If Hay-on-Wye had been the London literary festival, it would have forfeited every ounce of its charm and unique flavour. If the Brighton comedy festival were in London it would amount to just another bunch of stand-up comics on top of the ones already doing the nightly round.

An arts festival has to have a sense of place. The place has to contribute its distinctive feel to the art. At any great festival, the work and the surroundings are inseparable. London is too amorphous and too well endowed culturally either to need a film festival or to do it justice. And I have a hunch that even the capital's film buffs would have had more fun going away for a weekend of film to another British city, country town or seaside resort, than making the trip to Leicester Square or Waterloo that they do every other Saturday night. It's time to relocate this festival.

The good old days of benefit gigs

They weren't handing out knighthoods to rock stars in 1971 for helping the Third World. But this week's DVD release of George Harrison's Concert for Bangladesh, right, is a reminder that he was 14 years ahead of Bob Geldof in linking a rock concert and relief for the oppressed and starving.

Actually, he wasn't the only one that summer. Harrison's shindig in New York was followed just a few weeks later by a Bangladesh benefit concert at the Oval, of all places. But, that event, starring The Who and The Faces, seems to have been written out of history.

George Harrison's New York concert did highlight one grand difference between then and now. He was able to stun the audience by bringing on a surprise guest, Bob Dylan.

With the mass pre-concert coverage there is now for major benefit gigs, when details of the acts, the running order and the set lists are given to the press and television in advance, we are unlikely ever to see that sort of surprise again.

* One great thing about the Tate and its large and efficient network of PRs is that there is always someone available for comment. If you are writing an article about the success of Tate Modern, there they will be, available for comment. If you are analysing the benefits of the Tate Britain rehang, you can choose from four or five of them plus a curator and director or two, all available for comment.

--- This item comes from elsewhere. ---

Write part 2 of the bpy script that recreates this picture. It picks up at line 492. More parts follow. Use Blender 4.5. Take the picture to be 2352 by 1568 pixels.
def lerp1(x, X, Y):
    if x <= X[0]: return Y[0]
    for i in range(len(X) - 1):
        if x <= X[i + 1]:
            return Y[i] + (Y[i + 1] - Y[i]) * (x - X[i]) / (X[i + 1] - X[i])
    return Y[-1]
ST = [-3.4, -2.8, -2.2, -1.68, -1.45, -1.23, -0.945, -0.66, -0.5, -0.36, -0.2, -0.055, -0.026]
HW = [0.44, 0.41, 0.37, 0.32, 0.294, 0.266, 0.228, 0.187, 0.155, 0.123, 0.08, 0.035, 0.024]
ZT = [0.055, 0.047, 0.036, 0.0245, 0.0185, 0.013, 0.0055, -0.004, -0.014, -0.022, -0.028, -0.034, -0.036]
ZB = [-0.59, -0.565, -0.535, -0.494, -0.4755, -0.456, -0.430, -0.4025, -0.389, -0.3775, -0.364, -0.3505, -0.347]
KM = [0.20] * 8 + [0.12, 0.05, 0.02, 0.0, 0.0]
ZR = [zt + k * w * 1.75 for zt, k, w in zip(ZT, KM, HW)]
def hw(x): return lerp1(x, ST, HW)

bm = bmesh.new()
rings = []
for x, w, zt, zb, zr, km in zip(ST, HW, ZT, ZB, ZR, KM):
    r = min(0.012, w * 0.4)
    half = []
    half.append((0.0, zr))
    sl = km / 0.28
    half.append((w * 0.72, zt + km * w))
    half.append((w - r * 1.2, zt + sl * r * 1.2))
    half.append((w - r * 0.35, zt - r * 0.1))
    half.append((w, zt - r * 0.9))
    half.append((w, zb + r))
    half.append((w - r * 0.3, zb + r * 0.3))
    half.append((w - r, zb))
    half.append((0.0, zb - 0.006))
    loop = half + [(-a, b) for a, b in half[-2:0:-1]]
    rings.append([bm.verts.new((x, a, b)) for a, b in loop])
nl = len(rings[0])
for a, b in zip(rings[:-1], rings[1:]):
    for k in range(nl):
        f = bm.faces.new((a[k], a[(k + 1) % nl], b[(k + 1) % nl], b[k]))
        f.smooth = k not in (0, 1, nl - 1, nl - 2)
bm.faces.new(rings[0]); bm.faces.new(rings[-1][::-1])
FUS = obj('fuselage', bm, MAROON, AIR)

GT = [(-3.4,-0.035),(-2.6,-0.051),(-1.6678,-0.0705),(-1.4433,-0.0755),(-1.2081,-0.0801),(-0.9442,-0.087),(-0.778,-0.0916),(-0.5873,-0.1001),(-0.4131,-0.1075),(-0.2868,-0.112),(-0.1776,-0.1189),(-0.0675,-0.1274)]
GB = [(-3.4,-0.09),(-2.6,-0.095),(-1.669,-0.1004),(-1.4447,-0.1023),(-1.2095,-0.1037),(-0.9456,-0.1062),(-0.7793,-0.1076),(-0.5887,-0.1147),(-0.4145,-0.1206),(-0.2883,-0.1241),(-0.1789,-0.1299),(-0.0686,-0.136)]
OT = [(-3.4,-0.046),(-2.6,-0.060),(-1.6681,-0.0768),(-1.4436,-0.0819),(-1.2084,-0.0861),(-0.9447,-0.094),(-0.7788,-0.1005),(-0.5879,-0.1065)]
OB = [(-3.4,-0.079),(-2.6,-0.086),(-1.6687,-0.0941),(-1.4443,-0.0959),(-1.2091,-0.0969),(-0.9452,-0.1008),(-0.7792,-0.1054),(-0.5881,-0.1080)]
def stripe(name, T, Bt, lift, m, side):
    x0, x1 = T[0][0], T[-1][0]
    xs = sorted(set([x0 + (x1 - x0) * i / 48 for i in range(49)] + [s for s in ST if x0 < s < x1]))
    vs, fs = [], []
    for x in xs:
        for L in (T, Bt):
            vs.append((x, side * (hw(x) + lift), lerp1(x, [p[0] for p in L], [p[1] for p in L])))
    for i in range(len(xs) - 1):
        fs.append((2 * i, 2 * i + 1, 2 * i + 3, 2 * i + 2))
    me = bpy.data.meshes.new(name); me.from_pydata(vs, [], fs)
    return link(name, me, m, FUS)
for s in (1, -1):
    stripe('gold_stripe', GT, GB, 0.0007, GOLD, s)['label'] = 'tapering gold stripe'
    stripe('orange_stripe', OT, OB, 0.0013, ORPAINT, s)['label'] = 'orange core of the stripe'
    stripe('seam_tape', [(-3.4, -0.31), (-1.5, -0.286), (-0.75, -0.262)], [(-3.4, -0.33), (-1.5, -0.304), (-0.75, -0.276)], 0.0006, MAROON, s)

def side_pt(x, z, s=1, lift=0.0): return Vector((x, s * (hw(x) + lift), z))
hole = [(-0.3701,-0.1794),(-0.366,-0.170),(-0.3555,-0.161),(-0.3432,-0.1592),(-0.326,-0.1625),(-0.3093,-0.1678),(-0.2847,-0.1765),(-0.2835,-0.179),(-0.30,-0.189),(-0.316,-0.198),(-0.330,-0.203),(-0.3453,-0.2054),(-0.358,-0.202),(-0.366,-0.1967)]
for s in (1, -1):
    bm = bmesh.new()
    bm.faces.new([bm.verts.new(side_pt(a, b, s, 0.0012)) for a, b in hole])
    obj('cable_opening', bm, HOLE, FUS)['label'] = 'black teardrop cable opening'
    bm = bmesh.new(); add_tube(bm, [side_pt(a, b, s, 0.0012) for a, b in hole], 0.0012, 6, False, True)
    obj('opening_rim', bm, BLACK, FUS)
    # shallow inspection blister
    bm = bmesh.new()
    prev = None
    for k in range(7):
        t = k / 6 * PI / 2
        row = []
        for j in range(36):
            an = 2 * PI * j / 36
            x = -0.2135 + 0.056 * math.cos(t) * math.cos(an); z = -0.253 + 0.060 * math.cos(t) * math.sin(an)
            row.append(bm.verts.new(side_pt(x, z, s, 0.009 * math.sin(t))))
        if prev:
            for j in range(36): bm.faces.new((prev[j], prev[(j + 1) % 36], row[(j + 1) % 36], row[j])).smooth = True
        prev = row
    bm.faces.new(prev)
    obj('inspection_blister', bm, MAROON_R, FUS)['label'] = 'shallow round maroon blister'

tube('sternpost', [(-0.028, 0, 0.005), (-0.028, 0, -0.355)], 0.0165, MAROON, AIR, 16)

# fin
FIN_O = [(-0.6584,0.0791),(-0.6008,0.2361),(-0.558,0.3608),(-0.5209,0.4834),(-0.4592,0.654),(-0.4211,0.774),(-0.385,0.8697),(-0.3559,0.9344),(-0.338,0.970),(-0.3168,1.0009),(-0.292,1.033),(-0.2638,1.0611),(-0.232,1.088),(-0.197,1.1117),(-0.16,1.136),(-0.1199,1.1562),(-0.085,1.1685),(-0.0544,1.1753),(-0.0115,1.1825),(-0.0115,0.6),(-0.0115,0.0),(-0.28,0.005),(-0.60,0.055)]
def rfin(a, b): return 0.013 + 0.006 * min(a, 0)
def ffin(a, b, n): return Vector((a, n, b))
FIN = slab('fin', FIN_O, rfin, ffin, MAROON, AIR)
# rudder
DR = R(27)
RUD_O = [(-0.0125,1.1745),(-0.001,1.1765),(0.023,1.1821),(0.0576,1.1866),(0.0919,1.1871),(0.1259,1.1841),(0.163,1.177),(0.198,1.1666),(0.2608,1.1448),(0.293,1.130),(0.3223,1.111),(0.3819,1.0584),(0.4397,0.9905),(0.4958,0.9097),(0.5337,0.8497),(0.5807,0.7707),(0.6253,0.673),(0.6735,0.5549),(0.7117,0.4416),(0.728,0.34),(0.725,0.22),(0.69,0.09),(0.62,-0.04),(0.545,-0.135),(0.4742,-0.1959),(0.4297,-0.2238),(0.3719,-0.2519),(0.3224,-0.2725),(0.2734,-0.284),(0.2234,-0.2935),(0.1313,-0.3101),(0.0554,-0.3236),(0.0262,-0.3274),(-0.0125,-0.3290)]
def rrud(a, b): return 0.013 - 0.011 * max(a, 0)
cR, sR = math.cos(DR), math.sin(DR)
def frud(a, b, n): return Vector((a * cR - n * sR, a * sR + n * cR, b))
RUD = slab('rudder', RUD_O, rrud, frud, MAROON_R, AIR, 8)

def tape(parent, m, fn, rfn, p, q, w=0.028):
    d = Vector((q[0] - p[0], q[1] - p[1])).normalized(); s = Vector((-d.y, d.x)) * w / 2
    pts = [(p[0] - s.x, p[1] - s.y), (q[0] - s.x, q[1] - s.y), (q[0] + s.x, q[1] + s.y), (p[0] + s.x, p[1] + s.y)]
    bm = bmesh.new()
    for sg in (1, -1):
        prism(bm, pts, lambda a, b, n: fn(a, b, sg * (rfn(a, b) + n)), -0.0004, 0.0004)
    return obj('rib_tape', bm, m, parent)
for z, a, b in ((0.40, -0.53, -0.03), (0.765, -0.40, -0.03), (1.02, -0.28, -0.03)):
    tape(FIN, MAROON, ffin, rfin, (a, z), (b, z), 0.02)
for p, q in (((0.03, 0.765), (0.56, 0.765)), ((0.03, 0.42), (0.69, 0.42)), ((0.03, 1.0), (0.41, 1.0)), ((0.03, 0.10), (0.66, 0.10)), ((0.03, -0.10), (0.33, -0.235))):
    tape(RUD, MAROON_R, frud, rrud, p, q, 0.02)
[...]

So when the rather disturbing story broke this week of Tate trustee Chris Ofili charging the gallery for his art after exhorting other artists to donate for free, and of Ofili's agent Victoria Miro reminding Tate director Sir Nicholas Serota that Ofili was getting married and needed funds, it was a surprise to read that among Ofili, Miro and anyone from the Tate, no one was available for comment. Cynics might think there was something to hide. I'll be more charitable. It's half term, and maybe everyone involved was taking a well-earned break.